• Requirements: Only the lines from the start of the material through the line containing "S.view_settings.exposure=0" are to be extracted, exactly as they appear.

(3D scene scripts)
/---

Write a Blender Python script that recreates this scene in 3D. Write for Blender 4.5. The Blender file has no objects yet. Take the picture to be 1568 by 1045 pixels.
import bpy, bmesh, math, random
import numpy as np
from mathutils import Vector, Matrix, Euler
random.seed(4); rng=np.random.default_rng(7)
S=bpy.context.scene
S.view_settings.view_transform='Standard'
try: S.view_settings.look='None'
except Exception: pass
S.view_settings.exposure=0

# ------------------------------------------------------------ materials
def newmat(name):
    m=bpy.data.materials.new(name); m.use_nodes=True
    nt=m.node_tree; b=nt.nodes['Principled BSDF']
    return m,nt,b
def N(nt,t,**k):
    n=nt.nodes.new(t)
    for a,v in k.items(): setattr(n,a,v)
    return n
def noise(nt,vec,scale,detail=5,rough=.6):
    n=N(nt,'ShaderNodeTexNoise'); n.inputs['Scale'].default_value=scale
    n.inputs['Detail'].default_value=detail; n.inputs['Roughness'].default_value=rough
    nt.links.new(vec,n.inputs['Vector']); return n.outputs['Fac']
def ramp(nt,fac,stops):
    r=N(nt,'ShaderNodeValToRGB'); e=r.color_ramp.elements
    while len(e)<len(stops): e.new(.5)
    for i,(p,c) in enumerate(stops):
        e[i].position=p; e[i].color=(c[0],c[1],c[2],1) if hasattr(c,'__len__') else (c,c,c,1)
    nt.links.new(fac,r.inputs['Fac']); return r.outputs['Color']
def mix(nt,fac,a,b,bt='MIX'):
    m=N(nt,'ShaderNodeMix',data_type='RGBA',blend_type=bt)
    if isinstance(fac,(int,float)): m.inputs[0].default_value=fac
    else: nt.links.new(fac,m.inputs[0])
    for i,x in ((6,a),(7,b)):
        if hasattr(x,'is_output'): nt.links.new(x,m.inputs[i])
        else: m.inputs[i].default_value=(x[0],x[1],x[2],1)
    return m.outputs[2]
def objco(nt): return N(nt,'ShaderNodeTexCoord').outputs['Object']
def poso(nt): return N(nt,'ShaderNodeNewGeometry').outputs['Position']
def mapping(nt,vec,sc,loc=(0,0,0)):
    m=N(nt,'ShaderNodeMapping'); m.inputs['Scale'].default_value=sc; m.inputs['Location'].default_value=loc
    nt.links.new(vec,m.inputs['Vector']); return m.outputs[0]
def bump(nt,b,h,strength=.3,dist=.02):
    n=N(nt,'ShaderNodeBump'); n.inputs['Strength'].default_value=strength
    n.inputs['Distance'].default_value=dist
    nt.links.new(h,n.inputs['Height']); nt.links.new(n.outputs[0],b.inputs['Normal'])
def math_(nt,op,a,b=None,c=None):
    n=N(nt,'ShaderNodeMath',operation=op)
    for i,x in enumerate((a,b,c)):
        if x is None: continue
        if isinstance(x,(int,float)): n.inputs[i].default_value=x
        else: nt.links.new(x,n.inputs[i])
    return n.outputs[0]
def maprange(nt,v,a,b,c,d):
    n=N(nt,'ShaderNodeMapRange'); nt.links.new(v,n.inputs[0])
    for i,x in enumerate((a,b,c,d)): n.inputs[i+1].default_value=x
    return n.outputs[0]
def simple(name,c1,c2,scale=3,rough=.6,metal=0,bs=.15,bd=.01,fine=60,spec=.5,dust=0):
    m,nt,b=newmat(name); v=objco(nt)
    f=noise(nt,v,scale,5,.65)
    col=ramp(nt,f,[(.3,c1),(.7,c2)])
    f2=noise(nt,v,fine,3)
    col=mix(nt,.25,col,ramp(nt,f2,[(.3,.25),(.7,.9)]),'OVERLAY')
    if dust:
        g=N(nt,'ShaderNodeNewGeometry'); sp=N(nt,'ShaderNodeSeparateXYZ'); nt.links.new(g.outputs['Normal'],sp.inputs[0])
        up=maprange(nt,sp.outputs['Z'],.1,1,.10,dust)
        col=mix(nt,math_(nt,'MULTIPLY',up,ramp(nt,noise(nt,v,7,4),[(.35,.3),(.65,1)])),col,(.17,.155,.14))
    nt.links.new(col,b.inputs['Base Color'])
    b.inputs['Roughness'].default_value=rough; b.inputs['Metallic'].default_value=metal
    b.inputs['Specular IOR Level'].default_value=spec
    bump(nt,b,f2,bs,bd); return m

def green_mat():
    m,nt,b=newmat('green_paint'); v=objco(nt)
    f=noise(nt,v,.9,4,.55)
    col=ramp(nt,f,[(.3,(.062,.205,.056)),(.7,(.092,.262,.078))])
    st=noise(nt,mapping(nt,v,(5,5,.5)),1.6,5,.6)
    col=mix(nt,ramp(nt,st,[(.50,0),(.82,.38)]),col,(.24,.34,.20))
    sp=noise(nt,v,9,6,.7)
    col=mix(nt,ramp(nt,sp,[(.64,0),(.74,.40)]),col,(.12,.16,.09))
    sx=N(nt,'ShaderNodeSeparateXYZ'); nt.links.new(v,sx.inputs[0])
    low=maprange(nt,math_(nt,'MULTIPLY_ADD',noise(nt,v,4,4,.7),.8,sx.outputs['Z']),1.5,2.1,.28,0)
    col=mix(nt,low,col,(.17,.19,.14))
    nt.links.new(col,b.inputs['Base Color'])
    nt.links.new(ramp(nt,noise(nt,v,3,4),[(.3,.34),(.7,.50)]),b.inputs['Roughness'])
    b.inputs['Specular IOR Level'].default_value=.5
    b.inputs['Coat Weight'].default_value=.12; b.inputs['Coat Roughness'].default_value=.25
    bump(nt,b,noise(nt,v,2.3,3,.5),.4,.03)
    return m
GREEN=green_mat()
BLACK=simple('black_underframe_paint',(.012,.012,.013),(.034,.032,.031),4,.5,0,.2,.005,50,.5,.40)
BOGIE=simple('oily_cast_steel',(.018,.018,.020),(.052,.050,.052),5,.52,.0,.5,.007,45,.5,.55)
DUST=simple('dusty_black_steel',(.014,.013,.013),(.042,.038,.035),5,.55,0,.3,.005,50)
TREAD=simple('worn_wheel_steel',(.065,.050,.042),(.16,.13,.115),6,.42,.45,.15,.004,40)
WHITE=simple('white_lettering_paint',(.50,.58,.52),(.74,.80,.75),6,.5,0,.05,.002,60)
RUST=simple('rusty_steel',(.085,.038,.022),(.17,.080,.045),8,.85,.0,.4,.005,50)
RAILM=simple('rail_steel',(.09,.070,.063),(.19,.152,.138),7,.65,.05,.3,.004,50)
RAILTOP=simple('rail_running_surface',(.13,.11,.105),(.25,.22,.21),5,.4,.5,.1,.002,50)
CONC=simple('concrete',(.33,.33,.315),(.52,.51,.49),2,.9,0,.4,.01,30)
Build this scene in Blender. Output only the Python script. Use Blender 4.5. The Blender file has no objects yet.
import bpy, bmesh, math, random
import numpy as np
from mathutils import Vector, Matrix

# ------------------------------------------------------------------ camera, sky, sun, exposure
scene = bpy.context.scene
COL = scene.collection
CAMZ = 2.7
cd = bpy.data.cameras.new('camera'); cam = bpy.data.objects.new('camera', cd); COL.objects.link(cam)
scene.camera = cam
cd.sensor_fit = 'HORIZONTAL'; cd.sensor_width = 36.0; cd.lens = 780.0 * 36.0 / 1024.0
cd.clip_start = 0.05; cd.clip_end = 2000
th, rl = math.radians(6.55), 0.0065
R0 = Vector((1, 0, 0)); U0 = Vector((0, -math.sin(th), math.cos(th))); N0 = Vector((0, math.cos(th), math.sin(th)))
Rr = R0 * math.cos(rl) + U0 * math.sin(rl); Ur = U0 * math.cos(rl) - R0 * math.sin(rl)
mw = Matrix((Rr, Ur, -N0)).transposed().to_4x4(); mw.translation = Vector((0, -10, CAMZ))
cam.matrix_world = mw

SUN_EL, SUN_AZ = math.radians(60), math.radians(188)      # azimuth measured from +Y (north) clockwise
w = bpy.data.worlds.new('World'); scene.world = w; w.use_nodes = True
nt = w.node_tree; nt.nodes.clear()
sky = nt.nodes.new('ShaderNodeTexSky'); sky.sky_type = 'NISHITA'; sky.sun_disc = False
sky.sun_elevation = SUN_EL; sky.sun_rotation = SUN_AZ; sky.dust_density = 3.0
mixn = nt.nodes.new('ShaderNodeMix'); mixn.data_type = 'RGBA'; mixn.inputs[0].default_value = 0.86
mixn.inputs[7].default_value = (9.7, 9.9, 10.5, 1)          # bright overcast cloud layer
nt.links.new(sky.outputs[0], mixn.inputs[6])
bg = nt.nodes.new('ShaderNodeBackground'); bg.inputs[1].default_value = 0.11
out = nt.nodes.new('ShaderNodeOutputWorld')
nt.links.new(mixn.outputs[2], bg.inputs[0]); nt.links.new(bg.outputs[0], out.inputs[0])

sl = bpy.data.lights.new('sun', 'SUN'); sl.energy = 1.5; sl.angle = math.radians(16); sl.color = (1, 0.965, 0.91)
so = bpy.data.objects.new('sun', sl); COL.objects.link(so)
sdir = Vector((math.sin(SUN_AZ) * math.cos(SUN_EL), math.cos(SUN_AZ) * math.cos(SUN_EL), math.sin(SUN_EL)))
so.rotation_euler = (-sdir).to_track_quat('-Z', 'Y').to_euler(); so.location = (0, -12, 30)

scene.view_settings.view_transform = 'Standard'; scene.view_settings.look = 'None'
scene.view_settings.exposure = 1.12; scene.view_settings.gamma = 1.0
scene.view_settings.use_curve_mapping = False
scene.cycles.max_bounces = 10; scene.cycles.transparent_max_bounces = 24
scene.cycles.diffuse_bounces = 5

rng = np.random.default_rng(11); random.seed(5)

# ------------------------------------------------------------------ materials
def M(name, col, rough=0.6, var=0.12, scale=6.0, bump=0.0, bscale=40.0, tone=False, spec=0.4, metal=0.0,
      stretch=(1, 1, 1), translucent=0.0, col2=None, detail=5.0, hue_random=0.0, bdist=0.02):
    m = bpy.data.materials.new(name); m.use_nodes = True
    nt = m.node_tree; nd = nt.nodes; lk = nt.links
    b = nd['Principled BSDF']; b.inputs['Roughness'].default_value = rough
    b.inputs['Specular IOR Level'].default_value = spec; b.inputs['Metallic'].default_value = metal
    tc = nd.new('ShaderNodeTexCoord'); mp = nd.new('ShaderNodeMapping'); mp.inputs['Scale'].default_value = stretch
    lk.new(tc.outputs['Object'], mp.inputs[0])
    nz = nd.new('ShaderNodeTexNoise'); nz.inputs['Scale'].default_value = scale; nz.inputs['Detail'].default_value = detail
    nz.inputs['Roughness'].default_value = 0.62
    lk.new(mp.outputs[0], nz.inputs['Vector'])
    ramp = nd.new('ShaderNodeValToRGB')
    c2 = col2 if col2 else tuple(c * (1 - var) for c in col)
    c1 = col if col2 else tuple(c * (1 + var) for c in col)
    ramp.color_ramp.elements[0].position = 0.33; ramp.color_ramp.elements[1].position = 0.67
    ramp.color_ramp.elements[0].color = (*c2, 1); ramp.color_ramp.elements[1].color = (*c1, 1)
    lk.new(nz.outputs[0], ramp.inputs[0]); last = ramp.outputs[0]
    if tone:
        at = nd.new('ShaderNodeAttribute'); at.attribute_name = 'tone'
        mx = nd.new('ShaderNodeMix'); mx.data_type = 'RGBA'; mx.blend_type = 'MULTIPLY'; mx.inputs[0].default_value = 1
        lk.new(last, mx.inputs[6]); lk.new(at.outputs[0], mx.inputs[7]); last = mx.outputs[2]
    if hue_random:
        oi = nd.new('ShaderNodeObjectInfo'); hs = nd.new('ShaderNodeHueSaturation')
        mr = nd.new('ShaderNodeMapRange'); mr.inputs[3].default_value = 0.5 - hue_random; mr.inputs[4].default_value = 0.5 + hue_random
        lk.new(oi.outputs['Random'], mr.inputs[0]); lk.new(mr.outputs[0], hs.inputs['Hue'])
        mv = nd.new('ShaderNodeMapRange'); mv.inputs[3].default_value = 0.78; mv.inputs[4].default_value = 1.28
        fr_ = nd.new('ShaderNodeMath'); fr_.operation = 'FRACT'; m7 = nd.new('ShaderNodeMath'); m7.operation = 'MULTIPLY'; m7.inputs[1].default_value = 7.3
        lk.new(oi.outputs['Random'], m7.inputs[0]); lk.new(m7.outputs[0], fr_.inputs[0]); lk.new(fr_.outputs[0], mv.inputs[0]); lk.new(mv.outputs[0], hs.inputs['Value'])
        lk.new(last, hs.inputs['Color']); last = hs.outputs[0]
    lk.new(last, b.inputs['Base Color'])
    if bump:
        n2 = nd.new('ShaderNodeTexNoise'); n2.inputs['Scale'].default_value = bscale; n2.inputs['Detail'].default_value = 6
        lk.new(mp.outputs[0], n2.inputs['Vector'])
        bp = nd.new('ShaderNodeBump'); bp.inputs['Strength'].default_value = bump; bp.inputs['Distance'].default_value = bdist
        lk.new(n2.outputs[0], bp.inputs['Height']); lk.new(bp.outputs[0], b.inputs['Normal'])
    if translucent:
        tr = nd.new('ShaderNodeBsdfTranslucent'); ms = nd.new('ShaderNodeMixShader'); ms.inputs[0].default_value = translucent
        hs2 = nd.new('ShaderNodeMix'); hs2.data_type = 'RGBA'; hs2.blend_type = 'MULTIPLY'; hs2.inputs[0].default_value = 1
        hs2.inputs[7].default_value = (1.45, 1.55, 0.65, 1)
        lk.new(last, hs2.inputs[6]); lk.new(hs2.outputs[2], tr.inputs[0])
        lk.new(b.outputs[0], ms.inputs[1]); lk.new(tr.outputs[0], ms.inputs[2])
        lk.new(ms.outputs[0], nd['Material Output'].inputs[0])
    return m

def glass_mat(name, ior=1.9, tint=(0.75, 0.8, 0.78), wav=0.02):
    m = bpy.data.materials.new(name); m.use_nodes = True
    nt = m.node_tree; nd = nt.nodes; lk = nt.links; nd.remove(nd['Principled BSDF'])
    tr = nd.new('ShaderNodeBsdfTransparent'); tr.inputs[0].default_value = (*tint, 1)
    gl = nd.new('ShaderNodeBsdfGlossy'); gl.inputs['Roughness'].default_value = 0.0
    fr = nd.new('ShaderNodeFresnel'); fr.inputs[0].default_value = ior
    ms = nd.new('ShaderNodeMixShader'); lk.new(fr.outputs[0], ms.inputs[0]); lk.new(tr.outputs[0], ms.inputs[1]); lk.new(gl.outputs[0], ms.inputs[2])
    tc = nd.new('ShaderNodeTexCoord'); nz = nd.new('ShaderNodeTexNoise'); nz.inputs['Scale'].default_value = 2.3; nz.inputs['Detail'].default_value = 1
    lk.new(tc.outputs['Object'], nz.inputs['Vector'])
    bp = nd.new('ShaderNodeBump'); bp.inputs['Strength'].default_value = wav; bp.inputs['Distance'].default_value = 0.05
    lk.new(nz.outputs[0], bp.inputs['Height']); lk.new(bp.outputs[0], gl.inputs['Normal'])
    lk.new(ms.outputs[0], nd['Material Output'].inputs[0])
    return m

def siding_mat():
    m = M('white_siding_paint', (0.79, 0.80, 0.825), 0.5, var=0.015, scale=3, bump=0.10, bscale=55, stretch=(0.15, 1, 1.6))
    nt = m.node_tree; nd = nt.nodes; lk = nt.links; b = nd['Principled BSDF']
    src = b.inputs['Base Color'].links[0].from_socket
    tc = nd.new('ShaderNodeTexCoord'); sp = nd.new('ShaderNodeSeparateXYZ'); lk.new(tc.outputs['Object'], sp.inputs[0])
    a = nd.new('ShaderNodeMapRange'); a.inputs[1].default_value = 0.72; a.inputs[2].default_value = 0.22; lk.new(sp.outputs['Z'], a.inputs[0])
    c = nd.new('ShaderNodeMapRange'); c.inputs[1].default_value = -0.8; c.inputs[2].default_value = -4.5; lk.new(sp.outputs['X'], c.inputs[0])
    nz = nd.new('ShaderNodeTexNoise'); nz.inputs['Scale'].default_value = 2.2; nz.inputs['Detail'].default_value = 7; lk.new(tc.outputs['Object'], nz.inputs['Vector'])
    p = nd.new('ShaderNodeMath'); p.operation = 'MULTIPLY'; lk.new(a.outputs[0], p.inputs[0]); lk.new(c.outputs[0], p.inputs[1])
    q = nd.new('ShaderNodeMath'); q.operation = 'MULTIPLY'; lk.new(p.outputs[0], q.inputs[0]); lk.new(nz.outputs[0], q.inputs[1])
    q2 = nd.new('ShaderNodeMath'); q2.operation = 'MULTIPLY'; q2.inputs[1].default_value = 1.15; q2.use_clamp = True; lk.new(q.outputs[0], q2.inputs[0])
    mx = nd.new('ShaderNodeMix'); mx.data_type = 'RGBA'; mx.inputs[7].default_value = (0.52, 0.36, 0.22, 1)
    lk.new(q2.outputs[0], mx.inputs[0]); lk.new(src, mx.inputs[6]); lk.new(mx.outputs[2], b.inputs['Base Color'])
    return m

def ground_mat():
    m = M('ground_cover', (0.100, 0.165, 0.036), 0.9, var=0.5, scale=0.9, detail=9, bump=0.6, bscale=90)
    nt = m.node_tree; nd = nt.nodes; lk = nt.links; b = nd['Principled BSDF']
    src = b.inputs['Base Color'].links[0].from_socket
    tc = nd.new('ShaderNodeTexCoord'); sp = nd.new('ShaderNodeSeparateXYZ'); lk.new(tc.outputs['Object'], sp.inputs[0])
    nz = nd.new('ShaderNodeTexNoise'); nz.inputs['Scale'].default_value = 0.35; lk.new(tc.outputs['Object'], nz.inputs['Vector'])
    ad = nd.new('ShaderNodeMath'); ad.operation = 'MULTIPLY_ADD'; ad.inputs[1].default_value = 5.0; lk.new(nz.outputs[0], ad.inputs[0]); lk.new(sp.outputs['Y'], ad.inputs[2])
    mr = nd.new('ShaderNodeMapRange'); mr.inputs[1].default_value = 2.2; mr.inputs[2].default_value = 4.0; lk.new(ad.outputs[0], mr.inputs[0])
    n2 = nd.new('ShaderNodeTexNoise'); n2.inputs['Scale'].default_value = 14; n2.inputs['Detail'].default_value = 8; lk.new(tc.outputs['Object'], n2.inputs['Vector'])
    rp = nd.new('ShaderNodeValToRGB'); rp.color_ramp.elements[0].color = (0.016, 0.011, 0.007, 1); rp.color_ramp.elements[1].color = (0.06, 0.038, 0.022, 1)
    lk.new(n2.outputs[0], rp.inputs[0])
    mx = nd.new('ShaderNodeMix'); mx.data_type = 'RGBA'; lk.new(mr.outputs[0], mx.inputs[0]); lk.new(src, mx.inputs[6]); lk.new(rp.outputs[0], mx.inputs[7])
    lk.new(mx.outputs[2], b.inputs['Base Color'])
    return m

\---

• Answer:
Write a Blender Python script that recreates this scene in 3D. Write for Blender 4.5. The Blender file has no objects yet. Take the picture to be 1568 by 1045 pixels.
import bpy, bmesh, math, random
import numpy as np
from mathutils import Vector, Matrix, Euler
random.seed(4); rng=np.random.default_rng(7)
S=bpy.context.scene
S.view_settings.view_transform='Standard'
try: S.view_settings.look='None'
except Exception: pass
S.view_settings.exposure=0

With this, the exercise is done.